Melvin's digital garden

SRG Day 2

date: 2008-01-13 02:50:00 +08:00 category: robotics

The three events held on the morning of the second day of the Singapore Robotic Games are:

  • RC Sumo
  • Micromouse
  • Robot Soccer

RC Sumo

RC Sumo is almost the same as the autonomous sumo content, except that the robots are controlled by human handlers. Essentially two robots face off on a circular platform and the first robot to be pushed off the platform loses. The inclusion of the handlers makes the matches more exciting as sometimes the autonomous matches simply becomes a straight forward pushing contest. The handlers are typically less aggressive and tend to move about the platform more carefully. SRG’s sumo competition is modeled after a contest in Japan, below is a video of the Japanese version.


Watching the micromouse competition brings back some fond memories of my secondary school days. I was in the Computer Club back then and we had a micromouse group. I was never directly involved with the micromouse teams, but watching an autonomous robot navigate a maze inspired me to think about how problem solving skills can be incorporated into a robot.

Robot Soccer

The highlight of the morning for me was the Robot Soccer Competition. It consists of two competing teams with 6 small cuboid robots each. The objective was to score but pushing a ping pong ball into the opposing team’s goal, must like real soccer.The actions of the robots are controlled by a separate computer which is directly connected to a video feed of the top view of the entire playing area. An interesting trick was used to solve the problem of identification and localization of the robots. Each robot has a special colored logo on its top and this is analyzed by the image processing software on the controlling computer.
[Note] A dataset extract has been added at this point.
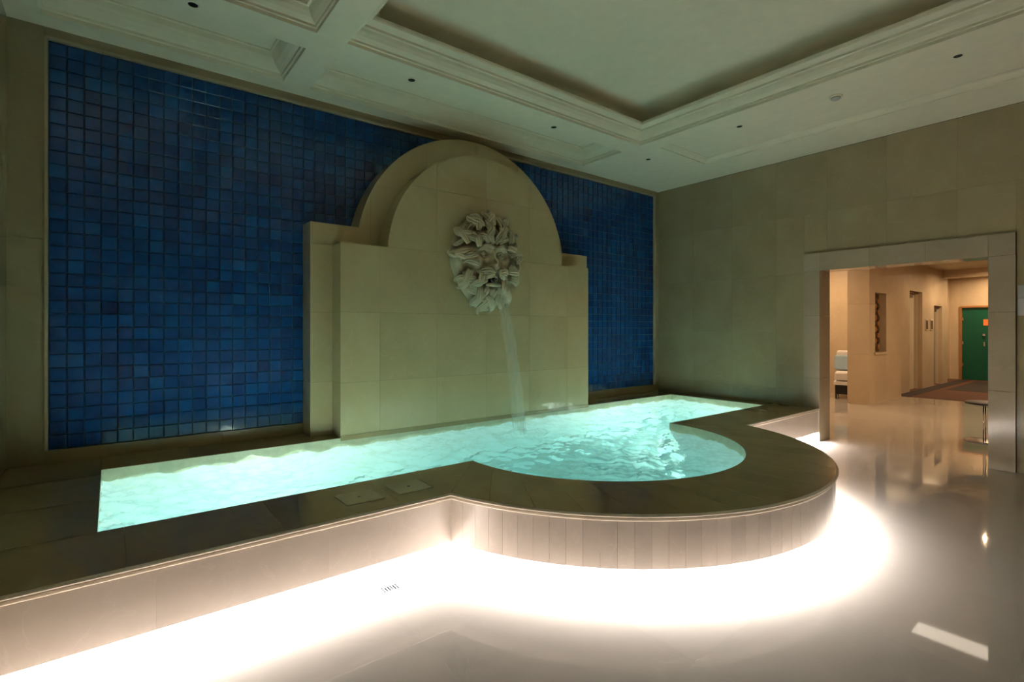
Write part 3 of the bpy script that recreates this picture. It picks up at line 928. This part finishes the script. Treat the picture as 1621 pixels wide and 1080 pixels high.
def downlight(x, y, z, label):
    t = empty('downlight', (x, y, z)); tag(t, label, 'downlight', 'unlit downlights in the pool room ceiling')
    lathe('trim_ring', [(.040, 0), (.040, -.003), (.034, -.004), (.034, 0)], M_plaster, t, seg=20)
    lathe('dark_recess', [(.032, 0.0), (.032, -.0035), (.02, -.0036)], M_black, t, seg=20)
downlight(2.243, 4.40, ZC, 'small dark unlit downlight above the left of the fountain arch')
downlight(4.075, 4.40, ZC, 'small dark unlit downlight above the right of the fountain arch')
downlight(5.88, 4.42, ZC, 'small dark unlit downlight near the back right ceiling corner')
downlight(5.90, 3.12, ZC + .056, 'small dark unlit downlight right of the raised tray, farther one')
downlight(5.90, 1.12, ZC + .056, 'small dark unlit downlight right of the raised tray, nearer one')
downlight(0.47, 4.36, ZC, 'small dark unlit downlight above the upper left tiles')
sd = empty('smoke_detector', (5.93, 2.10, ZC + .056)); tag(sd, 'round pale smoke detector on the ceiling between two downlights', 'smoke detector')
lathe('base', [(.062, 0), (.062, -.010), (.056, -.014)], M_plaster, sd, seg=24)
lathe('sensor_cap', [(.046, -.014), (.046, -.026), (.036, -.034), (.014, -.036)], M_grey, sd, seg=24)

sg = empty('wall_sign', (XW, .80, 1.79)); tag(sg, 'pale two part wall sign at the right of the doorway surround', 'sign')
box('upper_panel', -.012, 0, -.14, .135, .035, .165, M_grey, sg, 0.002)
box('lower_panel', -.012, 0, -.14, .135, -.15, .030, M_greyl, sg, 0.002)

# ================================================================== BEYOND THE DOORWAY
HZ = 3.10
HX0, HX1, HY0, HY1 = XP + PD, 19.9, -1.0, 7.0
fh = empty('floor_hall'); tag(fh, 'warm lit marble floor beyond the doorway', 'floor', kind='structure')
for i in range(8):
    for j in range(9):
        x0, y0 = XP + .001 + i * .81, HY0 + j * .9
        if i == 0 and not (y0 + .9 > PYR - .5 and y0 < PYL + .2) and False: continue
        box('floor_slab', x0 + .0002, x0 + .81 - .0002, y0 + .0002, min(y0 + .9, HY1) - .0002, -.03, 0, M_floor, fh)
box('joint_bed', XP, 14.0, HY0, HY1, -.06, -.012, M_grout, fh)
cp = empty('floor_carpet'); tag(cp, 'reddish brown carpet along the far hallway', 'carpet', kind='structure')
box('carpet', 13.90, HX1, HY0, 4.1, -.02, .004, M_carpet, cp)
box('dark_border', 16.2, 19.5, 0.5, 3.3, .004, .007, M_carpet2, cp)
box('dark_edge', 13.90, 19.8, 3.45, 3.72, .004, .008, M_carpet2, cp)
ch = empty('ceiling_hall'); tag(ch, 'plain ceiling of the hallway beyond the doorway', 'ceiling', kind='structure')
box('panel', HX0, HX1 + .2, HY0 - .1, HY1 + .1, HZ, HZ + .1, M_cream, ch)
box('beam', 17.9, 18.3, HY0, 4.0, 2.90, HZ, M_hall, ch)
def wall(name, label, lst, mat=M_hall):
    w = empty(name); tag(w, label, 'wall', kind='structure')
    for b_ in lst: box('wall_slab', *b_, mat, w)
    return w
wall('wall_hall_right', 'right wall of the hallway behind the doorway jamb', [(HX0 + 2.0 * i, HX0 + 2.0 * i + 1.998, HY0 - .1, HY0, 0, HZ) for i in range(7)])
wall('wall_hall_near', 'hall side of the pool room wall', [(HX0, HX0 + .02, HY0, PYRO, 0, HZ), (HX0, HX0 + .02, PYLO, HY1, 0, HZ), (HX0, HX0 + .02, PYRO, PYLO, PZO, HZ)])
wall('wall_lounge_left', 'far left wall of the lounge', [(HX0 + 1.9 * i, HX0 + 1.9 * i + 1.898, HY1, HY1 + .1, 0, HZ) for i in range(4)])
wall('wall_lounge_back', 'pale wall behind the white lounge chair', [(13.35, 13.45, 3.76 + .65 * i, 3.76 + .65 * i + .648, 0, HZ) for i in range(5)])
wall('wall_hall_left', 'left wall of the hallway with two door recesses', [
    (13.75, 14.95, 3.72, 3.90, 0, HZ), (14.95, 15.99, 3.72, 3.90, 2.42, HZ), (15.99, 17.05, 3.72, 3.90, 0, HZ), (17.05, 17.85, 3.72, 3.90, 2.12, HZ), (17.85, 18.4, 3.72, 3.90, 0, HZ),
    (18.4, HX1, 3.98, 4.1, 0, HZ), (14.9, 18.4, 3.905, 4.1, 0, HZ)])
wall('wall_hall_end', 'end wall of the hallway around the green door', [(HX1, HX1 + .1, HY0, 2.70, 0, HZ), (HX1, HX1 + .1, 3.73, 4.1, 0, HZ), (HX1, HX1 + .1, 2.70, 3.73, 2.18, HZ)])
# pier with a niche
nx0, nx1, nz0, nz1 = 12.08, 12.75, 1.03, 2.24
pw = wall('wall_pier', 'warm stone pier with a tall niche beyond the doorway', [
    (11.75, 12.03, 3.57, 3.95, 0, 1.0), (11.75, 12.03, 3.57, 3.95, 1.002, 2.0), (11.75, 12.03, 3.57, 3.95, 2.002, HZ),
    (12.03, nx0, 3.57, 3.76, 0, HZ), (nx0, nx1, 3.57, 3.76, 0, nz0), (nx0, nx1, 3.57, 3.76, nz1, HZ), (nx1, 13.75, 3.57, 3.76, 0, HZ), (nx0, nx1, 3.712, 3.76, nz0, nz1)])
box('niche_ledge', nx0 - .06, nx1 + .04, 3.545, 3.60, nz0 - .05, nz0, M_hall, pw)
orn = empty('niche_ornament', (12.41, 3.70, nz0)); tag(orn, 'tall dark carved lattice panel standing in the pier niche', 'ornament')
box('backing', -.32, .32, -.006, .010, 0, nz1 - nz0, M_bronze, orn)
for k in range(9):
    for j in range(4):
        lathe('rosette', [(.055, 0), (.055, -.02), (.03, -.03), (.012, -.02)], M_wood if (k + j) % 2 else M_bronze, orn, loc=(-.24 + .16 * j, -.006, .10 + .12 * k), axis='Y', seg=8)

def hall_door(name, x0, x1, zt, label, mat):
    t = empty(name, (x0, 3.86, 0)); tag(t, label, 'door', kind='structure')
    w = x1 - x0
    box('leaf', .03, w - .03, .0, .035, .005, zt - .03, mat, t, .003)
    box('frame', 0, .03, -.06, .04, 0, zt, M_cream, t); box('frame', w - .03, w, -.06, .04, 0, zt, M_cream, t); box('frame', .03, w - .03, -.06, .04, zt - .03, zt, M_wood, t)
    box('handle', .09, .21, -.05, -.03, 1.0, 1.02, M_dark, t); box('handle_plate', .08, .12, -.03, .0, .94, 1.10, M_dark, t)
    box('closer', .25, .55, -.07, .0, zt - .14, zt - .06, M_dark, t)
hall_door('door_1', 14.96, 15.98, 2.41, 'cream door recessed in the hallway wall, nearer one', M_cream)
hall_door('door_2', 17.06, 17.84, 2.11, 'brown door recessed in the hallway wall beyond the plaques', plain('brown door', (.26, .20, .15), .5))
dg = empty('door_3', (HX1, 3.215, 0)); tag(dg, 'dark green door at the far end of the hallway', 'door', kind='structure')
box('leaf', .02, .06, -.47, .47, .005, 2.13, M_green, dg, .003)
for b4 in ((-.04, .02, .47, .515, 0, 2.18), (-.04, .02, -.515, -.47, 0, 2.18), (-.04, .02, -.47, .47, 2.13, 2.18)): box('frame', *b4, M_wood, dg)
box('notice', .008, .02, -.16, .0, 1.60, 1.78, M_orange, dg)
box('handle', -.03, .0, -.05, .01, 1.30, 1.36, M_chrome, dg); box('handle_plate', .0, .02, -.04, .0, 1.0, 1.12, M_chrome, dg)
for z_ in (.4, 1.05, 1.75): box('hinge', .0, .02, .44, .47, z_, z_ + .09, M_chrome, dg)
for x_, lb in ((16.32, 'small dark wall plaque in the hallway, nearer of the pair'), (16.76, 'small dark wall plaque in the hallway, farther of the pair')):
    t = empty('wall_plaque', (x_, 3.72, 1.60)); tag(t, lb, 'plaque', 'plaques between the hallway doors')
    box('frame', -.11, .11, -.02, 0, -.13, .15, M_cream, t, .003); box('face', -.085, .085, -.024, -.02, -.10, .12, M_bronze, t)

# lounge chair, seen through the gap left of the pier
ac = empty('lounge_chair', (12.71, 4.22, 0)); ac.rotation_euler = (0, 0, radians(16)); tag(ac, 'white lounge chair beyond the doorway, left of the pier', 'chair')
box('seat_cushion', -.40, .28, -.265, .265, .40, .57, M_white, ac, .03)
box('backrest', .22, .40, -.265, .265, .50, 1.02, M_white, ac, .04)
box('frame', -.42, .40, -.28, .28, .30, .375, M_white, ac, .008)
box('underside_shade', -.38, .38, -.25, .25, .10, .30, M_dark, ac, .006)  # dark box standing in for the shade between the chair legs
for sx in (-.36, .34):
    for sy in (-.24, .24): tube('leg', [(sx, sy, .30), (sx, sy, 0)], [.02, .016], M_dark, ac, seg=8)
cu = empty('cushion', (12.83, 4.36, .57)); cu.rotation_euler = (0, 0, radians(16)); tag(cu, 'pale blue cushion leaning on the white lounge chair', 'cushion')
o = box('pad', -.055, .0, -.14, .20, .02, .34, M_blue, cu, .026); o.rotation_euler = (0, radians(9), 0)

# round side table half hidden by the right jamb
tb = empty('side_table', (9.16, 1.43, 0)); tag(tb, 'small round side table with thin chrome legs behind the right jamb', 'table')
lathe('base', [(.25, .0), (.25, .012), (.235, .018), (.03, .02)], plain('table base', (.28, .24, .22), .25, .7), tb, seg=36)
lathe('top', [(.23, .50), (.24, .505), (.24, .522), (.23, .527), (.02, .527)], M_tabletop, tb, seg=36)
for a in (150, 270, 30): tube('leg', [(.075 * cos(radians(a)), .075 * sin(radians(a)), .02), (.075 * cos(radians(a)), .075 * sin(radians(a)), .50)], [.007, .007], M_chrome, tb, seg=8)

# lamps of the hallway
lp = empty('ceiling_panel_light', (9.72, 1.70, HZ)); tag(lp, 'long lit ceiling panel just beyond the doorway', 'lamp')
box('housing', -.29, .29, -.68, .68, -.02, 0, M_cream, lp); box('diffuser', -.20, .20, -.65, .65, -.026, -.02, M_panel, lp)
for x_, y_, lb in ((11.0, 0.7, 'lit downlight in the hallway ceiling before the pier'), (12.6, 0.7, 'lit downlight in the hallway ceiling beside the niche'), (15.07, 2.41, 'lit downlight above the carpet start'), (17.1, 2.6, 'lit downlight above the hallway plaques'), (19.1, 2.9, 'lit downlight before the green door'), (12.3, 4.9, 'lit downlight above the white lounge chair'), (10.3, 4.6, 'lit downlight left beyond the doorway')):
    t = empty('hall_downlight', (x_, y_, HZ)); tag(t, lb, 'downlight', 'lit downlights in the hallway ceiling')
    lathe('trim_ring', [(.06, 0), (.06, -.008), (.032, -.010), (.03, 0)], M_chrome, t, seg=20)
    rl_ = .014 if x_ > 15 and x_ < 15.2 else .028
    lathe('lens', [(rl_, -.001), (rl_, -.004), (rl_ * .4, -.006)], M_bulb, t, seg=20)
This event is no doubt one of the more difficult ones, as only four teams were registered. The strengths of the teams also differs greatly, for the match I watched the final score was 10:0.

Round up

I didn’t have time on Wednesday to attend the last day of the competition, but overall I felt that the SRG was a successful event in that it was able to attract a large number of teams from a variety of institutions from primary schools up to polytechnics and ITEs. Unfortunately due to the timing of the event, not many members of the public (like myself) was present. I guess only university students would be free during the period of the competition.